His life situation which was far from easy from an early age, lots of ideological conventionalities of the Soviet epoch forced Ivensky, as many people of art, to look for his own circle of like-minded persons, and, what was also very important at that time, to find means of communication, i.e. to overcome the space separating many people. Looking back, Ivensky wrote that he “wanted to go to his own world”. And he found such a way out in the work of the ex-libris art. Initially, the bookplate appears and lives in its own isolated world, but it is open for everybody in the world of books and libraries, in the world of fine art, in the world of people of different professions. The community of professionals and amateurs of the bookplates has its own clubs and associations for a long time, holds the International Congresses. As for S.G. Ivensky, he could go to Germany – the country where the ex-libis first appeared – as a historian and researcher only during the years of Perestroika. The bookplate became widespread in Russia in the 18th century and continues developing now. Ivensky wrote many scientific works exactly about the Russian bookplate, finally bringing it to the world arena. He was the first to defend a thesis on the history of ex-libris. Today authors of the Russian encyclopedias refer to his fundamental monographic works.
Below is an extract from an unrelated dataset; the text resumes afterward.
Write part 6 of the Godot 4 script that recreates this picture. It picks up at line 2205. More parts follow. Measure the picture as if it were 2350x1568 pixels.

At present S.G. Ivensky lives not far from Haifa in the kibbutz which is located in the north of Israel and continues working: he writes articles about art, his life, exchanges letters with artists, including the painters from Vologda. Using picturesque sketches painted from life in Vologda, Plyos, and Yaroslavl earlier, he creates new landscapes which become his picturesque recollections of Russia. Semyon Georgievich remembers Vologda, Totma, Kirillov and we remembers him with sincere gratitude and we hope that he will continue working on his memoirs and will pay special attention to the thoughts of the history and the present of painting and graphic arts.